Friday, September 3, 2010

Wishful Thinking

Hey everyone!!

I'm smiling for two reasons as I write this....first, because I got an email from my mom today telling me to UPDATE THE BLOG!! She said to write "what I'm thinking" and "feeling" if there isn't any news on contractions! I can hear your voice as I write this mom...

The second reason I am smiling...giggling out loud really, is that Dave and I just got finished with our Fantasy Football Draft for this upcoming season. We decided to play in a team just the two of us against each others teams. The giggling comes from the fact that we are trying so hard to believe that we will even have TIME to watch and follow fantasy football, OR will we want to?! I think we are hoping that Quinn is a good sleeper and that Sunday's can still be "our" day, where we don't get out of our pj's, and order a pizza in front of the t.v.. The sound of the opening NFL games, is something we've always gotten excited about together, and whether we can pull it off or not....well, here's to being part naive and part hopeful. =)

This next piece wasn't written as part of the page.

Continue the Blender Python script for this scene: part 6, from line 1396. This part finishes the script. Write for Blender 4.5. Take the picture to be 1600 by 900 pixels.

There is no news to report as for as "Quinn watch" He is a happy camper in my belly! He is a LOT less active than he used to be, but that's cause there is no room for him to play! We go to bed each night saying "maybe tonight!" and wake up each morning saying "darn it". (for those of your serious ones out there...relax, we know that he's best to stay in till his due date...we are just being honest about how we feel) He is due in 6 days, and it as scared and unaware of how our lives will change as we are, we are just that much excited. Dave and I lay in bed in the mornings staring at each other, and we talk about who's eyes he will have, or will he have hair or not...There is so much I know about this little guy inside me, and yet so much is a mystery. I've always been a girl who likes excitement and mystery...so this has been fun!

Most of my days are spent getting things done in the morning, like walking the dog, cleaning the house (i swear it's a vicious cycle...is it EVER actually done?) laundry, emails, etc... then afternoon, I'm usually down for the count. I am catching up on a lot of Tivo and Movies. I'm running out of books, and I could scream if I read one more baby book. I get excited to see Dave everyday when he comes home, and I can't wait to give him that "go time" announcement! I feel like I'm carrying a bowling ball between my legs, or like I rode a bike for 20 miles with a cement seat. Mostly I dread the nights, because sleeping is non existent. My sides and shoulders are killing me, I can't sleep on my back, and my back gets pretty bad spasms. I usually have to get up about every hour and a half to either stretch or pee! THAT SAID, besides this home stretch, I've had a lovely pregnancy, and knowing that we get to meet our son in less than 2 weeks MAX...It brings tears to my eyes.

Oh, one more thing...I've been practicing lullaby's. I bought a CD of them, because I didn't know ONE! Dave caught me singing the theme song to "Cheers" and "Golden Girls" to Quinn, and suggested I work on something else. So "somewhere over the rainbow" LOOK OUT! I'm coming after ya.

Love to you all...
-Brooke

2 comments:

  1. Yesterday I was singing The Three's Company theme song for absolutely no reason.Or so I thought. I must have been having an ESP moment.You can slow that down to half time and it makes a lovely lullaby!